Am 8. November sprach Aimée van Baalen vor der Synode der EKD, die in Magdeburg tagte. Die junge Frau war eingeladen worden, weil sie sich für den Klimaschutz einsetzt. Sie gehört zur Bewegung "Last Generation". Ihre Rede war leidenschaftlich, bot den Synodalen und all denen, die von ihnen vertreten werden, eine Menge Anknüpfungspunkte. Ich empfehle allen, die diese kurze Rede bislang nicht gehört haben, dies unbedingt zu tun, bevor Sie weiterlesen.
Die empörten Reaktionen folgten prompt. Man gebe hier einer Bewegung eine Plattform, die Menschenleben in Gefahr brächte, Kunst schände und so weiter. Traurigerweise kamen solche Beiträge auch aus kirchlichen Kreisen selbst. Diese Haltung aber sollte für jeden Menschen, der sich ernsthaft in der Nachfolge Jesu Christi sieht, ausgeschlossen sein. Wie oft hören wir Predigten, in denen die offene Haltung Jesu gepriesen wird, mit der er auf die Ausgeschlossenen und Verachteten zuging! Wie gern wird bereits Kindern erzählt, dass Jesus den kleinen Zachäus vom Baum holte, und dass obwohl er ein fieser Zöllner war! Aber hier liegt das Problem: Mit dem Zöllner identifiziert man sich so schön, weil man nicht mehr weiß, was das eigentlich ist.

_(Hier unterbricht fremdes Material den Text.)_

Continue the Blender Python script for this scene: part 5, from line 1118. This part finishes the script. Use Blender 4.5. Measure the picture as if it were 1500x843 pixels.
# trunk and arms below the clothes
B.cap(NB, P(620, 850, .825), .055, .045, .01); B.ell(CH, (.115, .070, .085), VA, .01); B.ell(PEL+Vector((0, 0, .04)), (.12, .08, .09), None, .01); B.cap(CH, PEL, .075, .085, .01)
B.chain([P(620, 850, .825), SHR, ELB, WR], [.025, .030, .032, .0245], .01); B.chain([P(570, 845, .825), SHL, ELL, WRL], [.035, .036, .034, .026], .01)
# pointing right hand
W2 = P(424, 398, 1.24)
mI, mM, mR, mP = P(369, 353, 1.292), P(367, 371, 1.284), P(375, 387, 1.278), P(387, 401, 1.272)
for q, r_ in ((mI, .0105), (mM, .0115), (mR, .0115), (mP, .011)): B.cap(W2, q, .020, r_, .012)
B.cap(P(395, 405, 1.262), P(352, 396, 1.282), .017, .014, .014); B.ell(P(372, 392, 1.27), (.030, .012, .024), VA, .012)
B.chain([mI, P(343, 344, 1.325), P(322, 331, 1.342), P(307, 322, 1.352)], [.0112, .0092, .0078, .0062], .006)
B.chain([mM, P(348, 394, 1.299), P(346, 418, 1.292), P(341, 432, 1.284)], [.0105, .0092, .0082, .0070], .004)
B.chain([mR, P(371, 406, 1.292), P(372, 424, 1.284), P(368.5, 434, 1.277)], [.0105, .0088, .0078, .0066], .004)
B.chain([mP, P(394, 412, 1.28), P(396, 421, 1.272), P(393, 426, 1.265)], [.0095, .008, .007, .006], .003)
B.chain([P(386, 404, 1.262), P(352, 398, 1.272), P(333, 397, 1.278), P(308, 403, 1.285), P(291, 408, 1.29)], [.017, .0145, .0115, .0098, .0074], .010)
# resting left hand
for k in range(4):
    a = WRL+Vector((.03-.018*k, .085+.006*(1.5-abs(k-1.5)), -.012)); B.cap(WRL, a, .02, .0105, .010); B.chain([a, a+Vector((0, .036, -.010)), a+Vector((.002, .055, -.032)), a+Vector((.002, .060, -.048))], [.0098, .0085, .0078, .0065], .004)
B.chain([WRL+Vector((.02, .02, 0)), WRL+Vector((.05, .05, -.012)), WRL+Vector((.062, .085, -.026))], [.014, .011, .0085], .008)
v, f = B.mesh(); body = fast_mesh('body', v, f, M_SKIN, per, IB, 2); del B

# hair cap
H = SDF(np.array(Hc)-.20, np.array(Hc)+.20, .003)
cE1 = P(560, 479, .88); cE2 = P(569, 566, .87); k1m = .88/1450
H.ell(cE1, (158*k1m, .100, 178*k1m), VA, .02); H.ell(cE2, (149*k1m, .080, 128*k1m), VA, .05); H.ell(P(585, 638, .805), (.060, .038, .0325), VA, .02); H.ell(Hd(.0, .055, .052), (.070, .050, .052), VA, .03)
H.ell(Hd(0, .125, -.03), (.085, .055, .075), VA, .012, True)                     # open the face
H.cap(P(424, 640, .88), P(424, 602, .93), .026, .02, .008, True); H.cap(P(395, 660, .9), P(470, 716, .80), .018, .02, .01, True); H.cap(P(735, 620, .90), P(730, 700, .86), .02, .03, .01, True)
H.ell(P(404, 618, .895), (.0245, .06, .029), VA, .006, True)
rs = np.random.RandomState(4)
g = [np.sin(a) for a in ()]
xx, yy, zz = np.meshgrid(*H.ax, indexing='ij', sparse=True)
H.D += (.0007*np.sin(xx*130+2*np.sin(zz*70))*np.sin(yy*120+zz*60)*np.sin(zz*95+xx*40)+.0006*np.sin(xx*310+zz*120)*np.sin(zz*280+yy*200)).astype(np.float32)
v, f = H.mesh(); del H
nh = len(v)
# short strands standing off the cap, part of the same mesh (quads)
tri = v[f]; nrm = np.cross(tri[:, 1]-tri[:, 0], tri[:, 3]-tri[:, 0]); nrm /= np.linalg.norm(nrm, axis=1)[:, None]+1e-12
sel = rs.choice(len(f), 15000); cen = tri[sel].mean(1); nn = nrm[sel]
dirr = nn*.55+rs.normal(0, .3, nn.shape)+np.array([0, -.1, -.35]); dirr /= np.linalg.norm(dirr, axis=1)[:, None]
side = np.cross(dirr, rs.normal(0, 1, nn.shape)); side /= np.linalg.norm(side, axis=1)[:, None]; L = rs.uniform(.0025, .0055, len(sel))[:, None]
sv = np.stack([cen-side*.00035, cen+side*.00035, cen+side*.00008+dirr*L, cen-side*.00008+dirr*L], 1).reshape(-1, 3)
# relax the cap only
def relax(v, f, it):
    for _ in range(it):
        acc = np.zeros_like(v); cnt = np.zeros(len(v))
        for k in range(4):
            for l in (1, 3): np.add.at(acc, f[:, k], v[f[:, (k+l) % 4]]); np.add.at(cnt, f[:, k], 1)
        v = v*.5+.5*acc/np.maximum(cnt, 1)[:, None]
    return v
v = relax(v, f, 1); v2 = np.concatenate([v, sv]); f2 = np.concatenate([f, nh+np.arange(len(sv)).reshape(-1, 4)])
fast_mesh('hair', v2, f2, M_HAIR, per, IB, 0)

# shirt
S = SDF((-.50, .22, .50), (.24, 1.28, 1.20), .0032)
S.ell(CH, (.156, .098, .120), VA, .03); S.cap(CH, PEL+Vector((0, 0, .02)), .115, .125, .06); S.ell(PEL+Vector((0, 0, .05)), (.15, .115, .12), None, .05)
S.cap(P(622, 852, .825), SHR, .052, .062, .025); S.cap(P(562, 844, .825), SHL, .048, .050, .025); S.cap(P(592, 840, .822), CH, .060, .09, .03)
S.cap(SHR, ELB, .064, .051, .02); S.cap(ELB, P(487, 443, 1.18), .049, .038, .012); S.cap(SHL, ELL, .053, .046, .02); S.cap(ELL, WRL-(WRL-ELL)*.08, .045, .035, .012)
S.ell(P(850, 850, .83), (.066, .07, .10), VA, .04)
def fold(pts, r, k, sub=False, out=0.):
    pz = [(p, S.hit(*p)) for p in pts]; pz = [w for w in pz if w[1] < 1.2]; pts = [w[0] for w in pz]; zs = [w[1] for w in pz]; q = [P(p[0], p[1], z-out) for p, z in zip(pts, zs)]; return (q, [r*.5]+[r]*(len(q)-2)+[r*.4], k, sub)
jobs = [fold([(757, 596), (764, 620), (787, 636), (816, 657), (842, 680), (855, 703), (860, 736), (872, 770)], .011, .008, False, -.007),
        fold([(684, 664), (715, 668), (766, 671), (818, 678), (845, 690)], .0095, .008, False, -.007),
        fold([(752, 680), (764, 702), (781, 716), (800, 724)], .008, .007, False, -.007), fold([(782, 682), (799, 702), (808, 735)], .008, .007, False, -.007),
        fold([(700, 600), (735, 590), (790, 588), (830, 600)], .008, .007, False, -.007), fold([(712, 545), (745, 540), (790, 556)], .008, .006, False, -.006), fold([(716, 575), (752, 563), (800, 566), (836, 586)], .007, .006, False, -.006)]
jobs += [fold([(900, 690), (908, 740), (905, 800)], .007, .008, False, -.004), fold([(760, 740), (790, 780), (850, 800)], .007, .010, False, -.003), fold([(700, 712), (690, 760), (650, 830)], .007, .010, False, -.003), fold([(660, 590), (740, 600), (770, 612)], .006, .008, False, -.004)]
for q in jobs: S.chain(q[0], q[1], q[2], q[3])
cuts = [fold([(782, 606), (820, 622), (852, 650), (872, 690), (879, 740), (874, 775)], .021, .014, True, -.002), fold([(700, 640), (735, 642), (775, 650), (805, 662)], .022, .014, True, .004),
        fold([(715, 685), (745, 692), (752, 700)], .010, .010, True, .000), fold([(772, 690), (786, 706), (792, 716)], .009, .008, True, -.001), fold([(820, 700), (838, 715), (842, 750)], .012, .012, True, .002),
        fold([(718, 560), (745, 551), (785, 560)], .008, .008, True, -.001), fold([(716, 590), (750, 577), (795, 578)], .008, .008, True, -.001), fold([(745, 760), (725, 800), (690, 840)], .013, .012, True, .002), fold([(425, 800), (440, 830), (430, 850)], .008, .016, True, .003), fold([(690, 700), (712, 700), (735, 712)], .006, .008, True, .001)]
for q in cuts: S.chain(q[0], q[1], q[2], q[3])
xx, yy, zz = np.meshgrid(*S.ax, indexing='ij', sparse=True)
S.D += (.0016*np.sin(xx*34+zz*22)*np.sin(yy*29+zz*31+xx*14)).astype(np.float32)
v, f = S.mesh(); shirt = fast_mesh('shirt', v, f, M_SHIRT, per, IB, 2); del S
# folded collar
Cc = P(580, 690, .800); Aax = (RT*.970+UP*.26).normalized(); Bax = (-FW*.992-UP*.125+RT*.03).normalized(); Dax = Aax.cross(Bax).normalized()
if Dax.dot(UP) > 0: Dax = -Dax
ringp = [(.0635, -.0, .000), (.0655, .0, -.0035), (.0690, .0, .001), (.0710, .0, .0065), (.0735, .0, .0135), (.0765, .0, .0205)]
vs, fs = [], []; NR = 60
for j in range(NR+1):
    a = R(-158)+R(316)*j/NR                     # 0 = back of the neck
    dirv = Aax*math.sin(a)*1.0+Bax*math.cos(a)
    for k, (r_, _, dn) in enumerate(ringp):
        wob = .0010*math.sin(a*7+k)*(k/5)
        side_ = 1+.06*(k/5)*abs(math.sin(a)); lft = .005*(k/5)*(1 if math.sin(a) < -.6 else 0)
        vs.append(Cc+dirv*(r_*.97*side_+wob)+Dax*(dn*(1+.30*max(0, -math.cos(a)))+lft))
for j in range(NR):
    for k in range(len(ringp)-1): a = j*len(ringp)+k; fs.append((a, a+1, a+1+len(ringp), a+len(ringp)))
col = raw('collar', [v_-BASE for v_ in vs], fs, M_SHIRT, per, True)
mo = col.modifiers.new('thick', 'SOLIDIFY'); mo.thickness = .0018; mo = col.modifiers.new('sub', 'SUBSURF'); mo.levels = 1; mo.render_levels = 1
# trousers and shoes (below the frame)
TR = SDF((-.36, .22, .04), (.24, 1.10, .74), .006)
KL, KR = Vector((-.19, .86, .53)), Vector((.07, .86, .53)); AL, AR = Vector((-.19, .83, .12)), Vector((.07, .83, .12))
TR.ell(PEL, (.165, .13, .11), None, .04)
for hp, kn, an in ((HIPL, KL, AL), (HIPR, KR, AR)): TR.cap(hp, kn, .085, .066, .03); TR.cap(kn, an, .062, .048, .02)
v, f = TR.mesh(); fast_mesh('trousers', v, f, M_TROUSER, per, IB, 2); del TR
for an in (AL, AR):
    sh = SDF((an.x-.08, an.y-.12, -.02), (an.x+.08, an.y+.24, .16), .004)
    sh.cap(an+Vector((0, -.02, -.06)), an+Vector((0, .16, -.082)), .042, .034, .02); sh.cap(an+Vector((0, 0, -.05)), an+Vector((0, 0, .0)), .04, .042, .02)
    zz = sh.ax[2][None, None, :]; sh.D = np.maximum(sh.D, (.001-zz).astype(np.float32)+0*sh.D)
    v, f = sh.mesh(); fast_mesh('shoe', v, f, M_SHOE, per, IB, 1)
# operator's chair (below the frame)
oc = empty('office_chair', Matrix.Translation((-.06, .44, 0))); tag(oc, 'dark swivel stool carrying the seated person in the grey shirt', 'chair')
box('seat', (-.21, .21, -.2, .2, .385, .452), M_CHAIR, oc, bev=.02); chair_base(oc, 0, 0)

Wie kann man einerseits die Offenheit der eigenen Religion loben und gleichzeitig fordern, mit bestimmten Leuten nicht zu reden, die sich – und das ist entscheidend – absolut gesprächsbereit zeigen? Leider ist diese Haltung in der Kirche überhaupt nicht neu. Bereits der Evangelist Lukas musste das Gleichnis vom Vater mit den zwei Söhnen (Lukas 15,11-32) aufschreiben, in der sich einer aufregt, weil sich sein Vater seinem Bruder zuwendet, obwohl der sich doch so schrecklich verhalten hat. "Freu dich doch!", sagt ihm der Vater. Es gab schon immer Christinnen und Christen, die Probleme mit Jesu und mit Gottes Barmherzigkeit hatten. Es gibt viele Bibelstellen, die davon zeugen.
Ich kann verstehen, wenn Menschen Angst davor haben, sich der Bewältigung der Klimakrise zu stellen, weil sie nicht erkennen können, wie man die Katastrophe abwenden kann. Auch Christinnen und Christen kennen die Verzagtheit und den Zweifel. Aber wir sind aufgerufen, mutig zu sein in der Nachfolge. Wer das gerade nicht schafft, hole sich Beistand von denen, die noch Zuversicht und Kraft haben – wie zum Beispiel Aimée van Baalen.
Mehrere wütende Kommentare kamen gar mit der Drohung einher, jetzt aus der Kirche auszutreten. Wer sich darüber aufregt, dass die Kirche mit Menschen redet, die ein wichtiges Anliegen haben, hat die christliche Gemeinschaft bereits verlassen. Das bedeutet freilich nicht, dass man nicht zurückkehren könne, aber dazu bräuchte es eben eine offene Haltung. Zachäus war kein netter Mensch, er beutete Menschen aus, vielleicht war er dafür verantwortlich, dass Familien zerbrachen. Er kollaborierte mit den Besatzungstruppen. Dann wollte er Jesus treffen. Ein gutes Anliegen! Jesus verbrachte den Abend mit ihm und scherte sich nicht daran, dass die Nachbarschaft ihm das verbieten wolle (Lukas 19,7).
Ein Satz noch zur AfD, zu "Querdenkern" und Co, weil ich weiß, dass hier Kommentare kommen werden, die fragen, warum man denn denen keine Stimme in der EKD-Synode gibt. Eigentlich meine ich, das hätte ich implizit bereits deutlich gemacht, aber ich will es gern noch einmal explizit formulieren: Das Anliegen von Aimée van Baalen ist es, eine sehr reale globale Katastrophe abzuwenden. Ihr weiteres Anliegen ist es, mit der Kirche darüber ins Gespräch zu kommen. Sie bittet um Hilfe. All das ist bei den oben Genannten nicht der Fall. Unsere Kirche hat das Richtige getan, indem sie Aimée van Baalen zugehört hat. Politisch mag man anderer Meinung sein, christlich gesehen leuchtet es mir beim besten Willen nicht ein, sich darüber zu ärgern.